Thursday, August 22, 2013

Prime Laps and Field Sprints

Another Driveway in the books. This time an unspectacular finish, but that is alright, did what I came to do (put in some good efforts to bust open the legs a bit before HHH on Saturday). I sat in most of the time, but took a couple of laps solo to mix things up, and try to win.

First couple of laps were really hard, and just as I felt as though the whole back was about to settle down and breathed a sigh of relief I hit the gas. 20 seconds at ~600w to get a nice gap and then brought it down to about 260w for a bit to keep it opening up. After about a minute, just after climbing the corkscrew to get up top there was a good point to sneak a look at my gap. It was pretty sizeable for a crit and how long I had been pushing. Then I settled into threshold... As I pulled through the finish line I hear a bell ring and Logan announce over the loud speaker "Prime Lap Prime Lap." My immediate thought was something involving profane language. Nothing to ruin what looked like a promising move like a prime lap. Prime laps always seem to be the end to my best laid crit getaway attempts. I'm guessing it isn't planned this way, but it always seems like they happen just as I'm trying to get a break formed. At the turnaround at the bottom I was caught. Sat in, and planned to do so until the end.

Sometimes you see an opportunity to go and you just instinctively react. That happened to me at 3 laps to go, everyone sat up and I instinctively jumped. After getting a little bit off the front, with no one coming with I was like "Well.... wish I hadn't done this." I had a good gap though, so I pushed along at tempo. As soon I was out of sight, I punched it. Unfortunately a group of four had decided to bridge, and the group decided not to let it happen. Oh well... then came slotting in. Didn't go so well. I ended up near the back with 2 to go.

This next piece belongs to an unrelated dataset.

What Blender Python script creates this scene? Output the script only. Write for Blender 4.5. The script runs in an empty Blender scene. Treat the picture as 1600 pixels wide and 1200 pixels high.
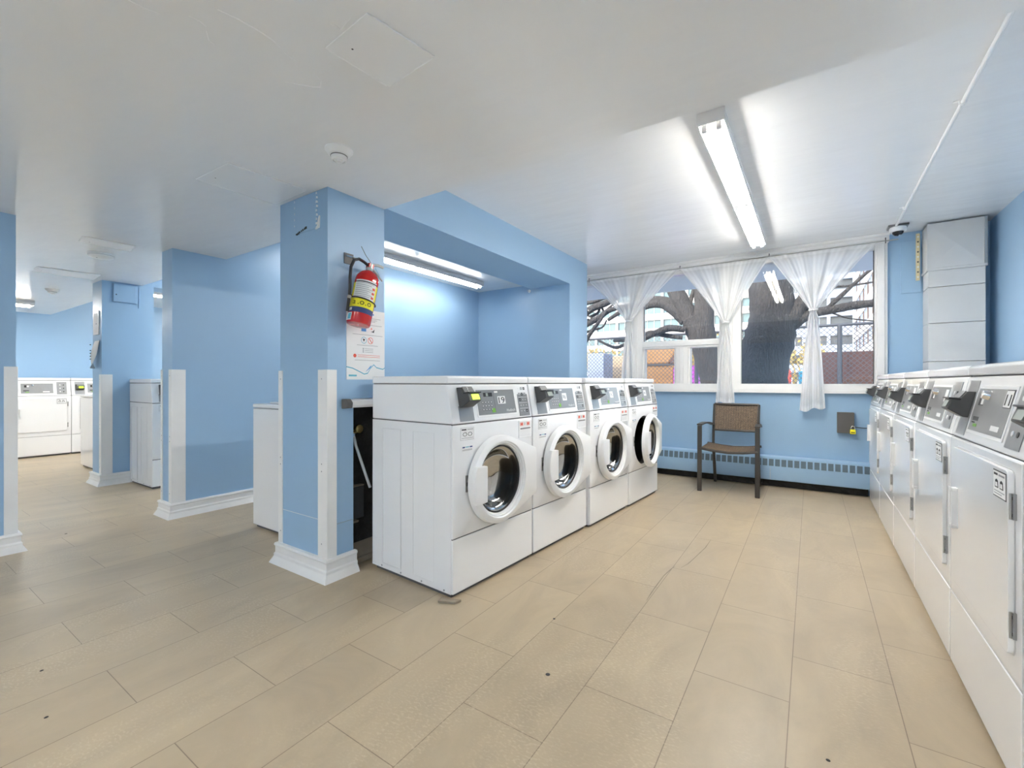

People at the back were getting tired and sketchy, but I tried to move up. In the end I didn't do what I needed to in order to be in position and with a lap to go my only option was to blast up the side taking a bunch of wind. I tried it, two or three times, but AustinBikes had 5 guys in the race and they were lined up at the front throwing down and then peeling off. I was pushing ~370w to try and move up and only moving up a couple spaces at a time. Well done Austin Bikes, and bad job getting where I needed to be.

Sitting 30th, there was no point in sprinting. I was basically at the pack of the group, there were some stragglers behind me. No one was going to win from there and everyone else was trying to sprint to get 25th instead of 30th so I moved to the right and let off the gas. There were others doing the same thing, next thing I know some larger guy with an air attack and a BH G6 comes barrelling past me yelling "DON'T STOP PEDALLING ON THE HILL." I approached him after the race to say sorry for interfering with him and explain to him that sprinting for 30th is both nonsensical and dangerous. He retorted something along the lines of 'I've done thousands of these, you need to hold onto the group at the end. Wait until you learn how to race.' First of all, I resent the idea that because I'm young people assume I don't know how to ride a bike, or race one for that matter, second what the hell does having ridden a bunch of races have to do with not being and idiot and putting others in danger? (one thousand races is a  whole lot of years of racing every weekend and hitting up weekday races) This is the second time in a week that someone doing something blatantly stupid has used "lots of experience" to justify doing something stupid. (the previous was a guy who we passed on our group ride who slotted in in his aerobars. I asked him once to get out of them and yelled twice. He didn't get out of them but instead asked me "What was I supposed to do" and "I've ridden a whole lot of hours." For the record a whole lot of hours on the bike do not make the person in front of you less likely to hit his brakes)

I understand that many people are just trying to come out and do better than last week and that is cool. That said, you are endangering others and yourself when sprinting for anything other than the single digits in placing.